Privée de cette plateforme logistique de premier plan pour ses approvisionnements, l’Algérie est contrainte de s’adapter en urgence. Ses importations depuis l’Asie et l’Europe, auparavant routées via le Maroc, devront emprunter des trajets maritimes plus longs, ce qui rallongera les délais de livraison et renchérira les coûts. 

Cette réorganisation dans l’urgence révèle les vulnérabilités logistiques de l’économie algérienne ainsi que l’incapacité de ses ports à absorber efficacement des flux détournés. Elle place aussi les géants du transport maritime face à un casse-tête, tant l’accès au marché algérien est stratégique pour eux.  

Maersk et CMA-CGM l’ont bien compris en prenant des décisions radicales, quitte à bouleverser leurs autoroutes de la mer habituelles depuis Tanger. Ils redirigent désormais une partie de leurs conteneurs à destination de l’Algérie via les ports espagnols de Valence ou Algésiras, engendrant surcoûts et complexité. 

Ces réactions en chaîne reflètent les conséquences à double tranchant de la stratégie algérienne : fragilisation de ses approvisionnements et mise à mal des acteurs internationaux du transport maritime.

Un coup dur pour les ambitions du Maroc

Le royaume chérifien voit lui un de ses grands projets stratégiques être fragilisé. Le port Tanger Med est en effet le fer de lance de ses ambitions de devenir un hub régional incontournable. Son trafic a été multiplié par 5 en 10 ans.

L’interdiction algérienne remet ce positionnement en question, et ce au moment où le Maroc ambitionne également de devenir la porte d’entrée énergétique de l’Europe, avec des projets gaziers d’envergure.

Sur le court terme, les pertes seront substantielles. Outre le manque à gagner direct, c’est toute l’attractivité économique du pays, mise en avant pour attirer les investisseurs étrangers, qui est entamée.

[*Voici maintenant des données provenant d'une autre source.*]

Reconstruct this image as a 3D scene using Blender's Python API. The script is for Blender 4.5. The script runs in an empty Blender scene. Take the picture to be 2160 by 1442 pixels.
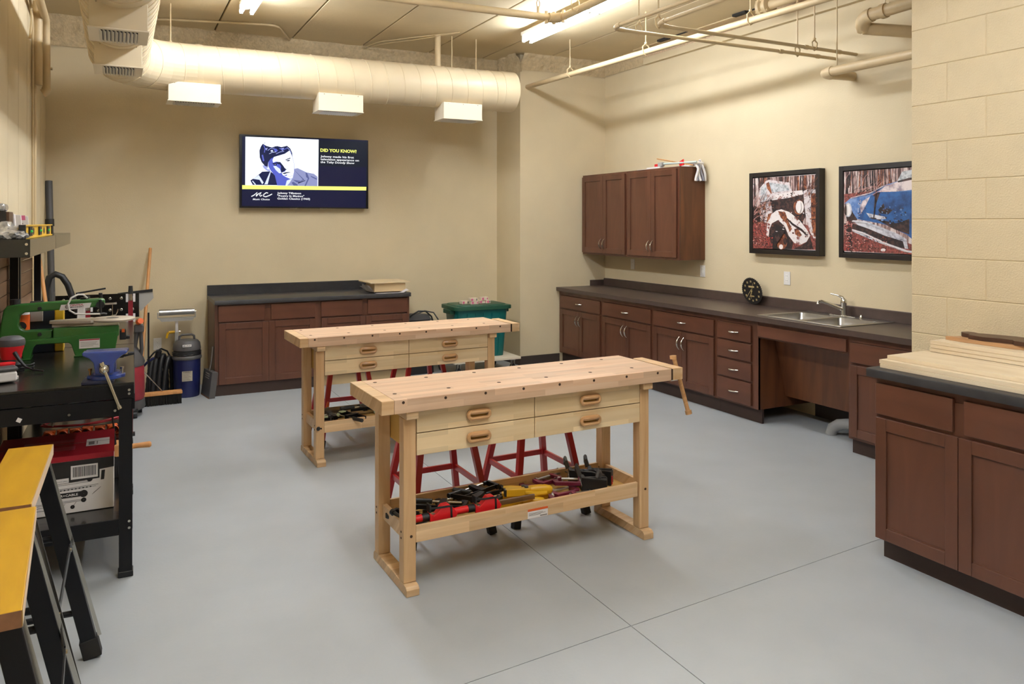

Des économies prises en otage

Ce bras de fer économique révèle à quel point les deux économies maghrébines restent otage d’enjeux géopolitiques qui les dépassent. Qu’il s’agisse du Sahara Occidental ou des rivalités régionales, les considérations politiques prennent le pas sur la raison économique.

Pourtant, le Maroc comme l’Algérie auraient beaucoup à gagner d’une intégration économique régionale. Celle-ci stimulerait leur croissance, déjà malmenée par la pandémie et l’inflation importée. Mais les tensions politiques rendent cette perspective très hypothétique, au grand dam des populations.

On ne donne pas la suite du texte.